Après avoir promis d’instaurer le mandat présidentiel unique au Bénin, Patrice Talon se présente à sa propre succession. Le chef de l’Etat vient d’écarter ses opposants.
Le pouvoir est-il si grisant, au point d’oublier en cinq ans tous ses engagements ? Au Bénin, Patrice Talon est en tout cas en passe de devenir l’un des présidents les plus autoritaires du continent africain, bien loin de ses promesses de 2016. A l’époque, alors qu’il venait d’être élu au second tour face à Lionel Zinsou, Talon faisait part à un journaliste de ses ambitions. « Je rêve que les Béninois me portent en triomphe dans cinq ans », affirmait-il. Et le programme était alléchant : « On m’a connu comme roi du coton. Aujourd’hui, je veux devenir celui qui a réussi à transformer son pays, politiquement, administrativement, économiquement », continuait-il. Le tout nouveau président élu voulait même inscrire dans la Constitution de son pays le mandat unique de cinq ans.
Cinq ans plus tard, Patrice Talon est toujours là. Candidat au deuxième mandat qu’il voulait interdire aux présidents en exercice. Et comme si cela ne suffisait pas, il vient d’écarter pas moins de huit de ses concurrents à la présidentielle. Pourtant, à l’époque, il suffisait d’écouter le président béninois pour se douter qu’il était capable du pire. S’il affirmait avoir « choisi le défi du mandat présidentiel unique », il admettait être « quelqu’un qui se métamorphose facilement ». Mission réussie : l’ancien roi du coton est devenu un président qui a réussi à museler l’opposition et qui semble parti pour une présidence à vie. Pour ce faire, le chef de l’Etat a, par l’intermédiaire de la Cour constitutionnelle, validé deux candidatures d’opposants qui ne bénéficient que d’une popularité minime.
Les élus de la majorité présidentielle mis sous pression
Pour expliquer l’élimination de toute opposition crédible, Patrice Talon pourra toujours se reposer sur la loi électorale. Pour se présenter, les candidats à la présidentielle doivent être parrainés par seize élus — députés ou maires —. Mais en coulisse, c’est un véritable travail de sape qui a été effectué. Tout d’abord, seuls six élus issus de partis d’opposition sont maires ou députés capable de parrainer des candidats. De plus, les quelques élus de la majorité présidentielle qui avaient accepté d’offrir leur parrainage à un opposant ont été priés de se raviser. Ce serait notamment le cas du député Ahmed Affo Tidjani.
Conséquence : huit candidats ont été éliminés par la Commission électorale.
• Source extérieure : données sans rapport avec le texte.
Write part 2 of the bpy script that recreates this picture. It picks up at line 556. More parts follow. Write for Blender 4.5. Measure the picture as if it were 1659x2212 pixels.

Certains à cause du manque de parrainages, d’autres parce qu’ils étaient en exil ou inéligibles. Parmi les recalés, la candidate du parti de l’ancien président Thomas Boni Yayi, Les Démocrates. Reckya Madougou, qui était également la conseillère du président togolais Faure Gnassingbé, estime être victime d’une « fraude au sommet de l’Etat ». Plusieurs membres de son parti ont été convoqués par les forces de l’ordre, accusés vouloir saboter le processus électoral. La candidate déchue avait déjà dû faire face à un autre problème : absente des listes électorales, l’ex-ministre de la Microfinance et de l’Emploi des jeunes et des femmes a dû saisir la Cour constitutionnelle pour pouvoir y figurer. Le 11 avril, elle ne pourra pas se présenter face à Patrice Talon… mais pourra au moins voter.